Thursday, July 30, 2009

A Study In Apprehension

Turning into the laneway
My six year old mind
Is once again filled with anxiety.
What shall I learn today?
More to the point
What will I not understand?.
Almost there now,
Past the red bricks
And the four stone slit windows
Then sharp turn left
I'm on the final leg of my journey.

To my left
The red brick building
Beckons to its charges,
The solitary cross on its rooftop
Portraying a false sense of holiness.
No going back now,
Mother's tight handgrip
Preventing all chance of escape.
Greying snow crunches
Beneath my sensible school shoes.

© Ann Brien 2009

The above sentences describe my anxiety which I felt each morning as I headed off to school with my mother. I have a vivid memory of walking past the red brick secondary school then turning left into the final laneway which took me to the side gate of my school. Always hoping for any excuse not to go, Winter-time usually granted my wish in the form of burst water pipes caused by the severe frost we encountered back then. I can still see and hear the semi-frozen snow crunching beneath my strong shoes.

The top image, taken by me last Summer, shows the first laneway before turning onto the next which I'm delighted to report hasn't changed at all over the years. Everything is exactly as it was.

The second image, taken by me two years ago, shows the final laneway to the school. Again, the only changes here are where the road has been re-surfaced and to the left, the area where once stood a small row of cottages now houses an exercise area.

Thought I'd share these memories with you.



  1. Great stuff as usual. My old schools are still there but not used as schools anymore, and the surrounding streets have changed beyond recognition.
    Keep your memories coming as I am a great fan.
    Stay safe. Cheers.

  2. Thanks Donald for those encouraging words. Those memories have always remained with me and now I had the opportunity to share them. God Bless modern technology! Take care and Cheers!

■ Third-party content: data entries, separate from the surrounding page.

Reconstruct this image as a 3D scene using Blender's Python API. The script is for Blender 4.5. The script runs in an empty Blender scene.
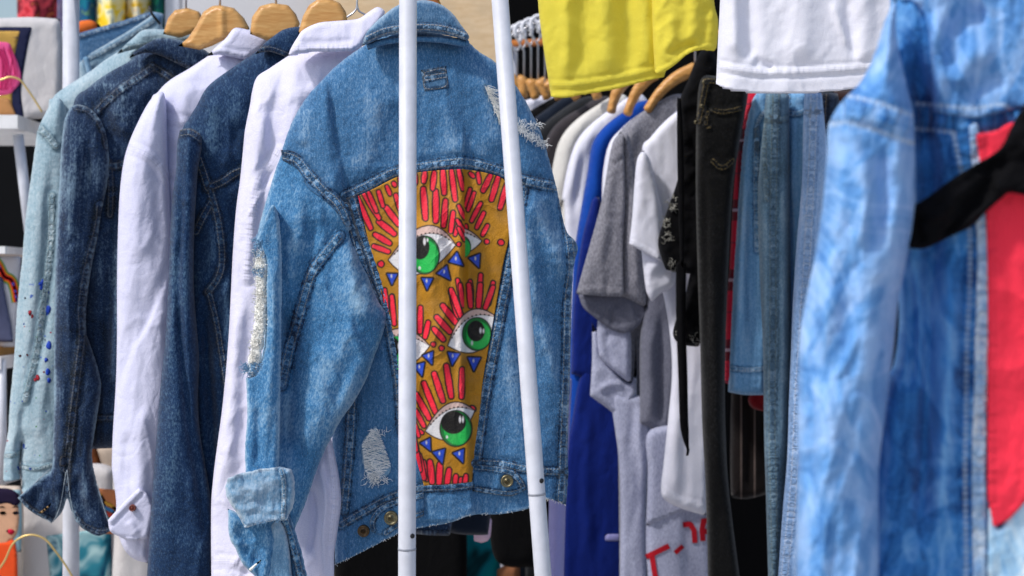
EXPO = 0.16
import bpy, math, random
import numpy as np
from mathutils import Vector
from mathutils.geometry import delaunay_2d_cdt
random.seed(7); RNG = np.random.default_rng(7)
C = bpy.context.scene.collection
F = 1707.0; ZC = 1.25                       # focal length in pixels, eye height

def W(px, py, D):                            # where something seen at a pixel stands when it is D metres away
    px = np.asarray(px, float); py = np.asarray(py, float); D = np.asarray(D, float)+0*px
    return np.stack([(px-512)/F*D, D, ZC+(288-py)/F*D], -1)

# ---------------------------------------------------------------- numeric helpers
def _h(ix, iy, s):
    n = (ix.astype(np.int64)*374761393+iy.astype(np.int64)*668265263+s*1442695041) & 0x7fffffff
    n = ((n ^ (n >> 13))*1274126177) & 0x7fffffff
    return ((n ^ (n >> 16)) & 0xffff)/32767.5-1
def vnoise(x, y, s=0):
    ix = np.floor(x); iy = np.floor(y); fx = x-ix; fy = y-iy
    u = fx*fx*fx*(fx*(fx*6-15)+10); v = fy*fy*fy*(fy*(fy*6-15)+10)
    a = _h(ix, iy, s); b = _h(ix+1, iy, s); c = _h(ix, iy+1, s); d = _h(ix+1, iy+1, s)
    return (a*(1-u)+b*u)*(1-v)+(c*(1-u)+d*u)*v
def fbm(x, y, s=0, o=3):
    t = 0; a = 1; w = 0
    for i in range(o):
        t = t+a*vnoise(x*2**i, y*2**i, s+i*17); w += a; a *= .5
    return t/w
def spline(pts, closed=False, n=6):
    """Catmull-Rom; a point with a third entry is a sharp corner"""
    P = [np.array(p[:2], float) for p in pts]; K = [len(p) > 2 for p in pts]; N = len(P); out = []
    for i in range(N if closed else N-1):
        a, b = P[i], P[(i+1) % N]
        p0 = P[i-1] if (closed or i > 0) else a
        p3 = P[(i+2) % N] if (closed or i+2 < N) else b
        if K[i]: p0 = a-(b-a)*.6
        if K[(i+1) % N]: p3 = b+(b-a)*.6
        for k in range(n):
            t = k/n
            out.append(.5*((2*a)+(b-p0)*t+(2*p0-5*a+4*b-p3)*t*t+(3*a-p0-3*b+p3)*t**3))
    if not closed: out.append(P[-1])
    return np.array(out)
def resample(L, step, closed=True):
    Q = np.vstack([L, L[:1]]) if closed else L
    s = np.r_[0, np.cumsum(np.hypot(*(np.diff(Q, axis=0).T)))]
    n = max(3, int(round(s[-1]/step))); t = np.linspace(0, s[-1], n+1)
    if closed: t = t[:-1]
    return np.stack([np.interp(t, s, Q[:, 0]), np.interp(t, s, Q[:, 1])], -1)
def seg(P, L, closed=False):
    """nearest distance to a polyline, arc length there, side (+ is image-left when drawn downward)"""
    Q = np.vstack([L, L[:1]]) if closed else L
    best = np.full(len(P), 1e9); S = np.zeros(len(P)); side = np.ones(len(P)); acc = 0.
    for i in range(len(Q)-1):
        a = Q[i]; d = Q[i+1]-a; l2 = d@d
        if l2 < 1e-9: continue
        r = P-a; t = np.clip((r@d)/l2, 0, 1); e = r-t[:, None]*d
        q = (e*e).sum(1); l = math.sqrt(l2); m = q < best
        best = np.where(m, q, best); S = np.where(m, acc+t*l, S)
        side = np.where(m, np.sign(d[0]*r[:, 1]-d[1]*r[:, 0]), side); acc += l
    return np.sqrt(best), S, side, acc
def edge_d(P, A, B):
    best = np.full(len(P), 1e9)
    for a, b in zip(A, B):
        d = b-a; l2 = d@d
        if l2 < 1e-9: continue
        r = P-a; t = np.clip((r@d)/l2, 0, 1); e = r-t[:, None]*d; np.minimum(best, e[:, 0]**2+e[:, 1]**2, out=best)
    return np.sqrt(best)
def inside(P, L):
    r = np.zeros(len(P), bool); x, y = P[:, 0], P[:, 1]; n = len(L)
    for i in range(n):
        x1, y1 = L[i]; x2, y2 = L[(i+1) % n]
        if y1 == y2: continue
        r ^= ((y1 > y) != (y2 > y)) & (x < (x2-x1)*(y-y1)/(y2-y1)+x1)
    return r
def sst(a, b, x):
    t = np.clip((x-a)/(b-a), 0, 1); return t*t*(3-2*t)

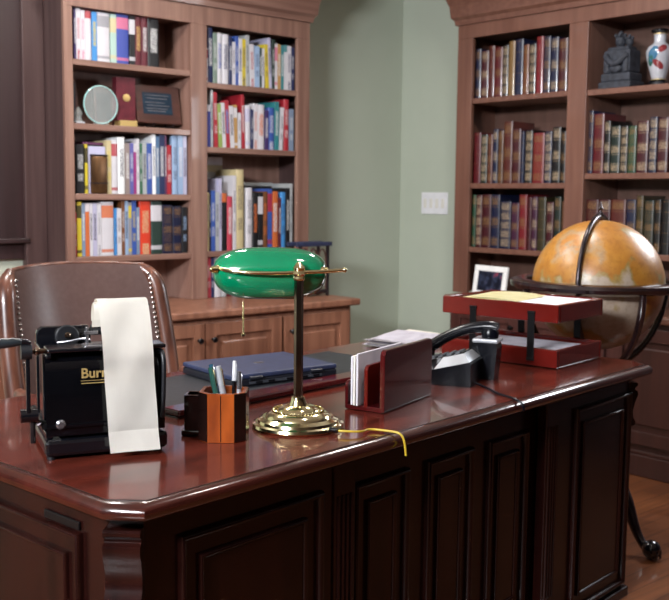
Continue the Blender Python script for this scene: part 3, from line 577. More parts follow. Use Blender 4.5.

  3. Thanks for sharing that. It was very artistic and observant. I'm glad you liked my blog and yours is good too.

  4. Hi John, your comment is very much appreciated, thank you. I'm so glad I could share this memory. The sound of crunching snow remains with you forever. Cheers and best wishes.

  5. What a poet you are! Great writing - so glad I stopped by! I also enjoyed feeling the love when you wrote about your father. Simply beautiful!

  6. Thank you so much suZen for your lovely comment. Sometimes my posts can be painful to write but they're usually the ones people connect with. Again, thank you for visiting.
    Cheers & Best Wishes.

  7. Lovely memories. Isn't it odd how some memories stick firmly in our mids and others are hazy, or just disappear.

  8. Absolutely Lizzie, I'm always amazed at how our senses store these memories. Thanks so much for your comment. Cheers!